Borrowing to Buy a Tax-Exempt Bond

Taxpayers may, in some instances, claim an interest deduction for debt that is incurred to purchase or carry investments. However, a taxpayer may not deduct interest on indebtedness incurred or continued to purchase or carry obligations that are exempt from federal income tax. Without this rule (the 'interest disallowance rule'), taxpayers would realize a double tax benefit from using borrowed funds to purchase or carry tax-exempt bonds because the interest expense would be deductible, while the interest income would escape federal tax. The interest disallowance rule applies whenever a taxpayer uses borrowed funds to purchase or carry tax-exempt bonds.

Thus, if borrowed funds are used for, and directly traceable to, the purchase of tax-exempt bonds, or tax-exempt bonds are used as collateral for indebtedness, then no part of the interest paid or incurred on such indebtedness may be deducted. If borrowed funds are only partly or indirectly used to purchase or hold tax-exempt bonds, then the rule will disallow a deduction for that portion of the interest allocable to the tax-exempt bonds. While the interest disallowance rule is broad in scope, it does not automatically deny an interest deduction whenever a taxpayer simultaneously maintains debt and earns tax-exempt income.

For example, the rule generally will not apply if an individual, while holding tax-exempt bonds, takes out a mortgage to purchase a residence rather than selling the bonds to finance the purchase. In this circumstance, the personal purpose of the loan predominates, and the IRS considers it unreasonable to deny the mortgage interest deduction.

Similarly, the interest disallowance rule will not apply with respect to bona fide business loans unless the indebtedness is determined to be in excess of reasonable business needs. For example, the interest disallowance rule generally will not apply if a taxpayer that owns tax-exempt bonds borrows funds to finance a major capital improvement.

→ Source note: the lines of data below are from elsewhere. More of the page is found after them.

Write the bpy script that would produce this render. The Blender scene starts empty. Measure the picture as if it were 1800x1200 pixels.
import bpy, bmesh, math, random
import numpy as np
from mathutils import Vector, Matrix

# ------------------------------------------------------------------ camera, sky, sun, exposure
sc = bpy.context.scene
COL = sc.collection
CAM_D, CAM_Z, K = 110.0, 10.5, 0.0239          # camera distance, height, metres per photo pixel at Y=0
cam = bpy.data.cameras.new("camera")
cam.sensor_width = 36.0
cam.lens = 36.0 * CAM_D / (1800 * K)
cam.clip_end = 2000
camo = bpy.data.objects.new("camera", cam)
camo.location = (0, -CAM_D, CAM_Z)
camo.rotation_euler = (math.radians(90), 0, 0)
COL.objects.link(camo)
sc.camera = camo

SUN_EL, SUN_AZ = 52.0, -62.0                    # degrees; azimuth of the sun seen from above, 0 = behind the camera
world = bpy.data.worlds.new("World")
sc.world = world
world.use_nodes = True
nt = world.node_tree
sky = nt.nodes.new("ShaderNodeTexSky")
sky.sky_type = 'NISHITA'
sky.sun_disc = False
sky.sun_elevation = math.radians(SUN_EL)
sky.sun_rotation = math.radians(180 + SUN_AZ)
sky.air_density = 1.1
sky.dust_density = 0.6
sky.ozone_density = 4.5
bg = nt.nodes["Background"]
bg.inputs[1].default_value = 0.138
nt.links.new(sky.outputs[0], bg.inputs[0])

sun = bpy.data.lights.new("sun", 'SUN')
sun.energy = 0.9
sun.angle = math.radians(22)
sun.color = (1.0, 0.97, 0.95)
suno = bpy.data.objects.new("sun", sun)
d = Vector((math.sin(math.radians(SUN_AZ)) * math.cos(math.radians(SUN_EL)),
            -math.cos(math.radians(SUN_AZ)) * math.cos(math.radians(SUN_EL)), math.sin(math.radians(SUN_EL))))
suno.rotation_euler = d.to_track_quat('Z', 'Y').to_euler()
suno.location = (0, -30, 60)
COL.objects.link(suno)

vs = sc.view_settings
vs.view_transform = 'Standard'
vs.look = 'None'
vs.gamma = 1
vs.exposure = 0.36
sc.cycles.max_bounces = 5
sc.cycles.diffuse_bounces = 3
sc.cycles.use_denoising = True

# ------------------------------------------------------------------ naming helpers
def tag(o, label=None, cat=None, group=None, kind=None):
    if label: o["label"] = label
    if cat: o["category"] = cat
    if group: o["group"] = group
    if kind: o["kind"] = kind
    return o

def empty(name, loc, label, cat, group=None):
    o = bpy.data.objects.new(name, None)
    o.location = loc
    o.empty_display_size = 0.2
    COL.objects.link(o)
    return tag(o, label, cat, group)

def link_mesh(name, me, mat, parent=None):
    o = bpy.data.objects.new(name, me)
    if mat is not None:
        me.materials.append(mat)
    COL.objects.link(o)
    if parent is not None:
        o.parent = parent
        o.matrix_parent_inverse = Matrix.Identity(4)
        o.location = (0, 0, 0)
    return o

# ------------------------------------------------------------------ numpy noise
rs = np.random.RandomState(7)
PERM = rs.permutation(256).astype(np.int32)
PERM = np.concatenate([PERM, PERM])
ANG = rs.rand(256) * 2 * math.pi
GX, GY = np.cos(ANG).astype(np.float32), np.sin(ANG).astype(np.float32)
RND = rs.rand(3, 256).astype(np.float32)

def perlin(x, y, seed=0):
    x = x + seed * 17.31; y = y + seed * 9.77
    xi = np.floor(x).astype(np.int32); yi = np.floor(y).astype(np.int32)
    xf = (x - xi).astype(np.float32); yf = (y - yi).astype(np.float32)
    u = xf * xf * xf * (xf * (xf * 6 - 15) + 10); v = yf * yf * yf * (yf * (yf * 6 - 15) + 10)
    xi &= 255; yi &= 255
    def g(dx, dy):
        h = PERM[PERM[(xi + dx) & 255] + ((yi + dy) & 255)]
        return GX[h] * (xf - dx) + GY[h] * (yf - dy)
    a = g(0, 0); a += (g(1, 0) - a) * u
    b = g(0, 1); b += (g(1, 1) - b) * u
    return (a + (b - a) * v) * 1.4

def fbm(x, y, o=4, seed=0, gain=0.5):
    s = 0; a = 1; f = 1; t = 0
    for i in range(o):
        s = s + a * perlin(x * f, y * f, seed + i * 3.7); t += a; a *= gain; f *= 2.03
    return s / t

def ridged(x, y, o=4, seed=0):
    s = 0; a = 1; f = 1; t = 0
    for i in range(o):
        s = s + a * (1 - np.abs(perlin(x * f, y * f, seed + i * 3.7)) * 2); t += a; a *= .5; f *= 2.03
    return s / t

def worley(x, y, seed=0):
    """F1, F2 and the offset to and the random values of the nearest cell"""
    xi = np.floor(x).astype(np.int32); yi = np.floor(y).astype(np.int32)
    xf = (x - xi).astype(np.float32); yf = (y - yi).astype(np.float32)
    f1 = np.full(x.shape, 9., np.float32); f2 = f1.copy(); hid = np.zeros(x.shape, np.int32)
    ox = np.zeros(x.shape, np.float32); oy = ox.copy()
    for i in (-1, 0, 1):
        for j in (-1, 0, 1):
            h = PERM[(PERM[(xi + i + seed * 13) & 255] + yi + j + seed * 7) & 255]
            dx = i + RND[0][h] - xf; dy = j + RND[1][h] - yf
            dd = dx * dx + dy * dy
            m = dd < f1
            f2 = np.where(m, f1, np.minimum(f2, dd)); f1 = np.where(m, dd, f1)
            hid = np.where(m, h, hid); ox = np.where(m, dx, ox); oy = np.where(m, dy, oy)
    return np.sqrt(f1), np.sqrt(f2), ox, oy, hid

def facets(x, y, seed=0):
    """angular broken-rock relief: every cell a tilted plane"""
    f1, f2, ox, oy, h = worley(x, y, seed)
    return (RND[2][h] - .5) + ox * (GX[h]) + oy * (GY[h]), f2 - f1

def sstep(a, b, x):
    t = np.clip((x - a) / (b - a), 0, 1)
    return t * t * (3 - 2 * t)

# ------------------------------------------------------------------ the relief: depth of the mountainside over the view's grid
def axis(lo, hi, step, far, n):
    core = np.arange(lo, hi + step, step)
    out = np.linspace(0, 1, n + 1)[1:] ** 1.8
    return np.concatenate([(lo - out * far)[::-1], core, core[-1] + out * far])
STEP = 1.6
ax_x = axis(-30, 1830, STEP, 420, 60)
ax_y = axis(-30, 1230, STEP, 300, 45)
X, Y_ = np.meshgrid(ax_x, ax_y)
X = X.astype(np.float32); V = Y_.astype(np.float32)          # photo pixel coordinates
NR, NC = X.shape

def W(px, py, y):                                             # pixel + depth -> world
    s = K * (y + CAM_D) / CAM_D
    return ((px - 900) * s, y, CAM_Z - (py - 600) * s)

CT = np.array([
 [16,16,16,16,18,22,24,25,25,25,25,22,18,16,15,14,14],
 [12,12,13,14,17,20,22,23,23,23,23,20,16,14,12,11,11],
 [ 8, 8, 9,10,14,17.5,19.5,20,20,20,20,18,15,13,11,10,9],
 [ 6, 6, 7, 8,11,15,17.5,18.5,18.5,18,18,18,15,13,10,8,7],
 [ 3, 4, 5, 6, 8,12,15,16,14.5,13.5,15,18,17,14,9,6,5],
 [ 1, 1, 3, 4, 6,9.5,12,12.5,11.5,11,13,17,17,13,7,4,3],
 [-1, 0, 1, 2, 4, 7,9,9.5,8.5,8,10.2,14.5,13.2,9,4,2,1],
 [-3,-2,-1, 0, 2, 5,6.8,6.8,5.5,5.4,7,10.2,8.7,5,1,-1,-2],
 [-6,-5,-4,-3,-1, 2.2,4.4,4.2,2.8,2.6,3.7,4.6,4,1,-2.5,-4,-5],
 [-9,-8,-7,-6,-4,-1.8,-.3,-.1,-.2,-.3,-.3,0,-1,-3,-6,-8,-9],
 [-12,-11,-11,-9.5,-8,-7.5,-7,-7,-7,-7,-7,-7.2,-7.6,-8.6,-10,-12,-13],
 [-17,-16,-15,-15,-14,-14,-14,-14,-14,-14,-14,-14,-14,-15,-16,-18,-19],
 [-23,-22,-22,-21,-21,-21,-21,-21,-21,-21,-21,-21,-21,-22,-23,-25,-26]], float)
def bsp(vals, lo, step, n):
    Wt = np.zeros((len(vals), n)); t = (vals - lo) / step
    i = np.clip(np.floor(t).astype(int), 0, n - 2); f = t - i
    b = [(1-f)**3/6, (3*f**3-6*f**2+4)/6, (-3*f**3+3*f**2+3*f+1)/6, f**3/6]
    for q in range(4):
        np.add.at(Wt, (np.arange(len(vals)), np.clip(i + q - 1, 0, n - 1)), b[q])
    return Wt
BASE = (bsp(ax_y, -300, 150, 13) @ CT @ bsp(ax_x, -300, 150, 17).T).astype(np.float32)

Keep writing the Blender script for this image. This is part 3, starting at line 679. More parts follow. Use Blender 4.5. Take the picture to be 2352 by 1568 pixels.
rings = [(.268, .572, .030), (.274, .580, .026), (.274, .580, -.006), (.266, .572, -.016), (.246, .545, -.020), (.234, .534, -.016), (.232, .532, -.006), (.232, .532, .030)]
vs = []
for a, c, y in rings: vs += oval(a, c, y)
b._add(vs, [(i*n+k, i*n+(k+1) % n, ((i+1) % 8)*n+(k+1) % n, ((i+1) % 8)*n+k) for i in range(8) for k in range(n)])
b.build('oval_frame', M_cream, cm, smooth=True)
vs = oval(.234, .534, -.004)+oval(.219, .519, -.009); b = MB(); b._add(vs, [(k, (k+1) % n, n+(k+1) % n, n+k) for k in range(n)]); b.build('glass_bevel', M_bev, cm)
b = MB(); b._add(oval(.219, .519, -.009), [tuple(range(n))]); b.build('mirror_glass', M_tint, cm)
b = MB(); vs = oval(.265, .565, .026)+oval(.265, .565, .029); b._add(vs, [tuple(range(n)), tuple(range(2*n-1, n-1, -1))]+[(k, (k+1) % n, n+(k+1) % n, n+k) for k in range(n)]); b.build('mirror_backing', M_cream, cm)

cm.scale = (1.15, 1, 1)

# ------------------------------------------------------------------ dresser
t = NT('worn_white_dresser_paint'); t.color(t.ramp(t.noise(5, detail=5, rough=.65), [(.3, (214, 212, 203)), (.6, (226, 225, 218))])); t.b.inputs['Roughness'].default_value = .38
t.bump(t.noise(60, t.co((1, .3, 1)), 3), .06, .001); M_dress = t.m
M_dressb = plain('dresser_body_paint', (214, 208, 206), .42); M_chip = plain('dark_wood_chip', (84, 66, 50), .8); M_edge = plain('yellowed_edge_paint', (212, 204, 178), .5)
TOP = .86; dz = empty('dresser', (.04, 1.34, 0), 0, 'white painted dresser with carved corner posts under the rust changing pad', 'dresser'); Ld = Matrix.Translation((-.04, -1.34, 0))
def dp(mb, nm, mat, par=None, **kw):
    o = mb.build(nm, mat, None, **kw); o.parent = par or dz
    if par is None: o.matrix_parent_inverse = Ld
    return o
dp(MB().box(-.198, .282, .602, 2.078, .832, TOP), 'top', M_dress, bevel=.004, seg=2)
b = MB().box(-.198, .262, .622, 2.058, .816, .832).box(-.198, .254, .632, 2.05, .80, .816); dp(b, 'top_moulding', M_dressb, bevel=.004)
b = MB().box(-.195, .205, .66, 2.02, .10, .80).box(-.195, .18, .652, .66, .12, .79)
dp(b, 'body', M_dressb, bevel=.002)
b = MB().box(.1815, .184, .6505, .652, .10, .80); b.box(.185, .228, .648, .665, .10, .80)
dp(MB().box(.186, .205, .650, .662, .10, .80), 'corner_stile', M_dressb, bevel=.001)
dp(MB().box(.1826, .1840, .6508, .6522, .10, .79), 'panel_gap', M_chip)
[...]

In addition, a taxpayer may invest the proceeds of bona fide business indebtedness directly in short-term tax-exempt bonds for a temporary period while the borrowed funds await their intended use.

The Internal Revenue Service has issued a Revenue Procedure (Rev. Proc. 72-18) that permits individual and corporate taxpayers to avoid the effect of this disallowance rule where the taxpayer's investment in tax-exempt bonds is insubstantial. In the case of an individual, investment in tax-exempt obligations is considered insubstantial if the average amount of tax-exempt obligations (valued at their adjusted basis) is less than or equal to two percent (2%) of the average adjusted basis of all portfolio investments of the taxpayer. In the case of a corporation, investment in tax-exempt obligations is considered insubstantial if the average basis of such investments is less than or equal to two percent (2%) of the corporation's total assets.

The interest disallowance rule also prevents a bank or other financial institution from deducting that portion of its interest expense that is allocable to tax-exempt interest. The disallowed portion is determined by applying a ratio of the taxpayer's average for the tax year of the adjusted bases of tax-exempt bonds acquired after Aug. 7, 1986, to the average for the tax year of the adjusted bases of all assets of the taxpayer.

However, a financial institution may deduct 80 percent of its interest expense allocable to 'qualified tax-exempt obligations,' which are a special type of tax-exempt obligation issued by qualified small issuers that reasonably anticipate issuing no more than $10 million in tax-exempt obligations during the calendar year.